No: m, q and B also come in. But for the ratio r/p_h everything cancels, except $\theta$.

Best of 'luck'with your exam -- I'm going on holiday (in France !)

B

 

[thee qs]

ohhhhhh , is the answer C !?

i think it is...

 

[Nathanael]

ohhhhhh , is the answer C !?

i think it is...

I don’t think it is.
BvU and I have said that things cancel out nicely to give the answer. To exemplify this, let me re-ask the question, but without the magnetism:

“If I travel in a helix of radius R, with a ‘circular’ speed Vsinθ and ‘transverse’ speed Vcosθ then what is the ratio of helical step to R?”

Remember, the helical step is how far you move transversely during one circular loop.

 

[BvU]

ohhhhhh , is the answer C !?

i think it is...

Don't think. Work it out carefully. Physics is not a guessing game.

 

[thee qs]

tangent

sin / cos = tangent , so both v cancel out , leaving tangent in the numerator, thus eliminating 2 choices , no?

 

[BvU]

Oh, and if you are as smart as I think you are, you also check for some extreme cases: how would r/p_h behave for $\theta \uparrow 90^\circ$ ? and for $\theta \downarrow 0\circ$ ?

 

[thee qs]

sin 90 = 1
cos 90 = 0 , so 1/0 no good

from 0 to pi ,( 0 to 180 ) mouvement is upwards and from pi to 2 pi, goes downward...? ? hmmm

wait , cos 180 is -1 , sin 180 is 0

from 0 to 90 , sine increases, , cosine decreases
and from 90 to 180 , since decreases, cosine increases

 

[thee qs]

so helical step increases and radius decreases from 0 to 90 degrees,
and from 90 to 180 degrees , helical step decreases and radius increases
no?

 

[BvU]

tangent

sin / cos = tangent , so both v cancel out , leaving tangent in the numerator, thus eliminating 2 choices , no?

correct

sin 90 = 1
cos 90 = 0 , so 1/0 no good

So if $\theta = 90^\circ$, r is maximum and p_h=0. Why 'no good' ?

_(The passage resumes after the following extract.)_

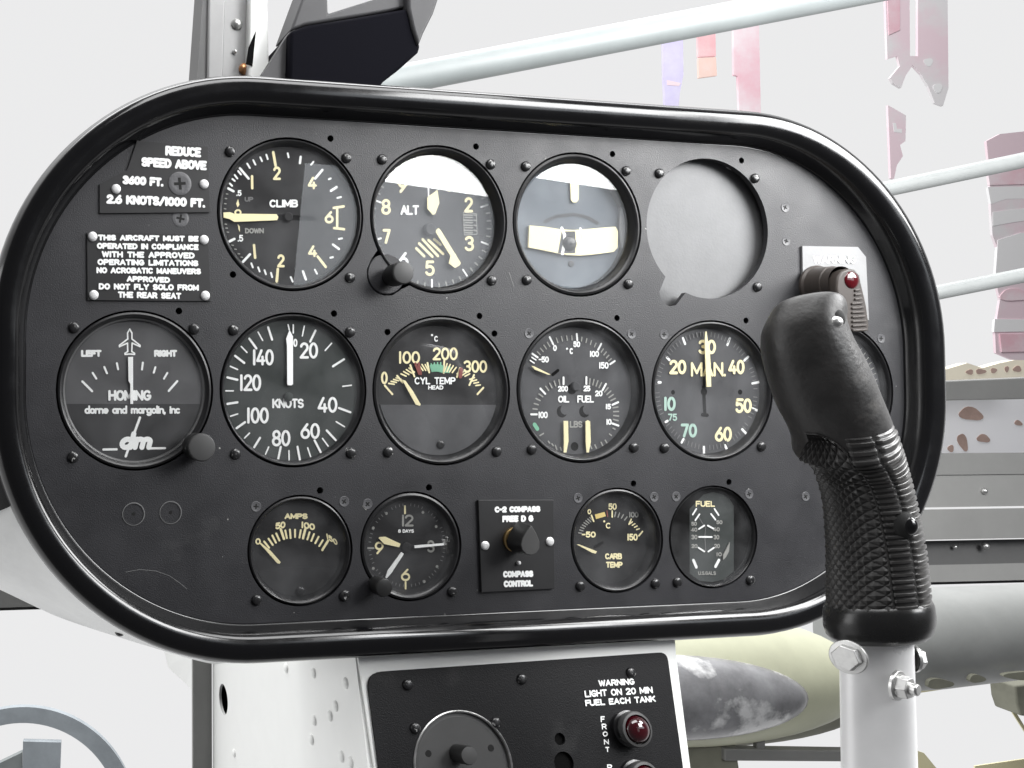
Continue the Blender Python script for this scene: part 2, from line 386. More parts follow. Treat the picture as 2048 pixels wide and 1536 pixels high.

so helical step increases and radius decreases from 0 to 90 degrees,
and from 90 to 180 degrees , helical step decreases and radius increases
no?

Come on ! For $\theta \downarrow 0^\circ$, r is quasi non-existent ($v_\parallel$ very small) and p_h grows and grows. Why 'no ?' ?

 

[thee qs]

1/0 doesn't exist . having cos 90 at denominateur will make the entiere fraction divided by 0 . even then , it would mean C would be the answer which it isn't , and since it isn't D . it has to be A.

 

[thee qs]

well the correct answer was D.

which is the answer i withe method i had used.

and this question counted for 1% of my final grade...

well thx

 

[thee qs]

god, i had the right answer all along, and been trying for 3 days to understand people explaining to me the incorrect answer

so apparently i was right all along folks, should of trusted my judgement first

 

[BvU]

1/0 doesn't exist . having cos 90 at denominateur will make the entiere fraction divided by 0 . even then , it would mean C would be the answer which it isn't , and since it isn't D . it has to be A.

Point is that at 90 degrees r/p_h is also '1/0', so that is a nice agreement -- excludes answers a and b, just like you reasoned (#10), but (ambiguously?) described 'no good' in #13.

well the correct answer was D.
which is the answer i withe method i had used.
and this question counted for 1% of my final grade...

Of course it is D . It's not the 1% that counts here: you can get top grades if you can fine-tune your method of work to let careful steps and meticulous math replace impression and judgement.

god, i had the right answer all along, and been trying for 3 days to understand people explaining to me the incorrect answer
so apparently i was right all along folks, should of trusted my judgement first

This hurts and feels a bit unfair. I don't think you've been 'explained the wrong answer' (where, precisely?).

My subjective impression is that there is a culture issue: here at PF we ask with emphasis that people post their working and show detailed steps (not as colourful artwork, by the way ). Your 3 days were caused by

after algebraic manipulations, i ended up with ( m tangent theta / 2 pi )

which is wrong and leads us homework helpers to asking questions to check if you understand properly, or just follow some intuition. After all, our telepathic capabilities are near-zero so we don't know if you just happened to pick D while ignoring the m in your result !

There is nothing wrong with your intelligence and self-consciousness (I find myself presumptious writing this -- sorry) and perhaps there is some room to help you improve your approach and scientific attitude. That should yield you a lot more than 1%.

What about #7 ? Triggered me to state physics is not a guessing game...

Bonne 'chance ' with your exams.

B